INDONESIA has made remarkable progress in setting the framework for further development of its ports after the promulgation of the 2008 Shipping Law.

As the world's largest archipelago, this ASEAN member country is projected to double its GDP by 2020, increasing from US$900 billion in 2012 to $1.9 trillion by 2020, according to a Port Strategy report.

Additionally, Indonesian container freight volumes are forecast to "at least double" from 2012 to 2020.

With the country slated to be the sixth biggest economy in the world by 2030, this is indeed the time to iron out the sometimes discernibly chaotic trade facilitation arrangements that Indonesia has typically been associated with.

So far, Indonesia's five key ports - Tanjung Priok (Jakarta), Tanjung Perak (Surabaya), Belawan, Tanjung Emas and Panjung - account for more than 90 per cent of the country's container trade. Therefore, the construction of new container port terminals is vital for Indonesia to handle further freight increase in near future.

Rajiv Biswas, Asia-Pacific chief economist for IHS Global Insight, was cited by Port Strategy as saying: " [The current] congestion reflects a number of factors, including demand drivers, notably Indonesia's sustained rapid growth in GDP and trade flows since 2004."

He urged the Indonesian to pay much attention in port planning and operations. He said although the abovementioned five ports "are a key strategic priority for government initiatives for port development, the Indonesian government will also have a much larger task of upgrading its wide network of other ports, which are crucial for intra-island trade."

Besides, he suggested that the Indonesian government should encourage more private investment.

 "Although the Indonesian government has already been involving international shipping lines and global port operators in some of its largest ports, considerable further private sector participation will accelerate the development of Indonesian ports. Such reforms will help to encourage greater efficiency and improved port management, as well as greater private financing for port infrastructure development. An estimated $20 billion needs to be spent on Indonesian port infrastructure by 2020," said Mr Biswas.

Indeed, a timetable of 2014 has been set for the implementation of a single port authority. But as is in the glacial nature in Indonesia whenever rules are mooted and plans suggested there is always a big "if" as to how these plans pan out.

If and when that eventuality does happen the move will almost surely be welcomed with undisguised relief. As after all, competing and sometimes annoyingly overlapping directives have hardly done Jakarta any favours.

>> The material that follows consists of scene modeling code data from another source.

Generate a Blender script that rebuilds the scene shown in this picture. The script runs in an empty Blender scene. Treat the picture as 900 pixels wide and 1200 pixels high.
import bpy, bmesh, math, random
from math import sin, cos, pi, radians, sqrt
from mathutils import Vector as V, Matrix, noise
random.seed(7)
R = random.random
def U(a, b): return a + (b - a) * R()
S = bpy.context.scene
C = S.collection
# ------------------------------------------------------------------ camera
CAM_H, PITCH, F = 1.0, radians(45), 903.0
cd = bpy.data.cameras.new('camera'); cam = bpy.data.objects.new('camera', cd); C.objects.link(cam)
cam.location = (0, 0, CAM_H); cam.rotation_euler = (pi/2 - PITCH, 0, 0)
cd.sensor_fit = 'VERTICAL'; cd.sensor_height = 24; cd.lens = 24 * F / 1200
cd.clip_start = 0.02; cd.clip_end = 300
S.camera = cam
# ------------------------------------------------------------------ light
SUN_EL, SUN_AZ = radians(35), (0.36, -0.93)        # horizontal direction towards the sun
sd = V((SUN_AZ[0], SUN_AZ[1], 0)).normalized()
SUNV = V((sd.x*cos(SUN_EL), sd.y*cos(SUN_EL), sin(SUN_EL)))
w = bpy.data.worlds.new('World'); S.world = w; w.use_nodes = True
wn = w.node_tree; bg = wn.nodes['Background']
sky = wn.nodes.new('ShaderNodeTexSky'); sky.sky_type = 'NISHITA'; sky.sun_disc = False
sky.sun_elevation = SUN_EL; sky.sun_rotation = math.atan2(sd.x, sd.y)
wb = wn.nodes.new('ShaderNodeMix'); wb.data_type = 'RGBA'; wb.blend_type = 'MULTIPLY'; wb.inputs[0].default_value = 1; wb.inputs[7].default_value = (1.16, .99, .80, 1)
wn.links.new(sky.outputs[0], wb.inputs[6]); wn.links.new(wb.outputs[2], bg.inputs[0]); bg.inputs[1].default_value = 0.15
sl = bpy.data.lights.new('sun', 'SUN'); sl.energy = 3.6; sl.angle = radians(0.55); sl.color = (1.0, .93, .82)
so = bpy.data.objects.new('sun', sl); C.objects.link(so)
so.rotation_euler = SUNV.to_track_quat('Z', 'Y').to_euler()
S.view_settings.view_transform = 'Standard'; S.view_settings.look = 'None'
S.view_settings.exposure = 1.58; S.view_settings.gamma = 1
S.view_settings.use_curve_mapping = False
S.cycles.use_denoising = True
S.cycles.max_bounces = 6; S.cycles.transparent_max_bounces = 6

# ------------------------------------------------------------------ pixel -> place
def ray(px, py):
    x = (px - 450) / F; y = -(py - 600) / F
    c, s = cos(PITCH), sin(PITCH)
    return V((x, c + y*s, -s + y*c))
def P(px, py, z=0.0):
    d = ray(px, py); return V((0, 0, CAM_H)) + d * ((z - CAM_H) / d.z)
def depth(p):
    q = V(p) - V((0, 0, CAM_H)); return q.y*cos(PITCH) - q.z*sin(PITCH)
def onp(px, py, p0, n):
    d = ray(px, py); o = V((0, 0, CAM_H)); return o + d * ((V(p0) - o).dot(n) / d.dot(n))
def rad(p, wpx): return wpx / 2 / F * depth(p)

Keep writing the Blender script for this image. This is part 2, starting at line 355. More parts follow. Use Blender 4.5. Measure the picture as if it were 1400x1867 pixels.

There is no disputing, whatsoever, the determination with which Jakarta wants to make a break with the "past" when port authorities in the country typified by Pelindo I to IV were but disparate entities,  fragmented loosely and which had all the appearance of a lack of an authoritative coordinating voice to govern port activities and port development.

A typical case in point is the ceaseless congestion and recurring bottle necks in Tanjung Priok.

For years shippers have complained of the lack of draft, berthing, storage and space, whenever vessels call.

 Sources say ships take up to six days to get into ports and spend an equal time unloading cargo. Trucks can be held up for hours on end sometimes resulting in frustrated shippers eventually taking their cargo to Singapore or Malaysia.

Even the IMF has urged Indonesia to accord utmost priority to infrastructure development.

Another is the Environment Impact Audit or EIA which is ruled as mandatory for port development across the world. Very little is known of how rigourously this is enforced in Indonesia.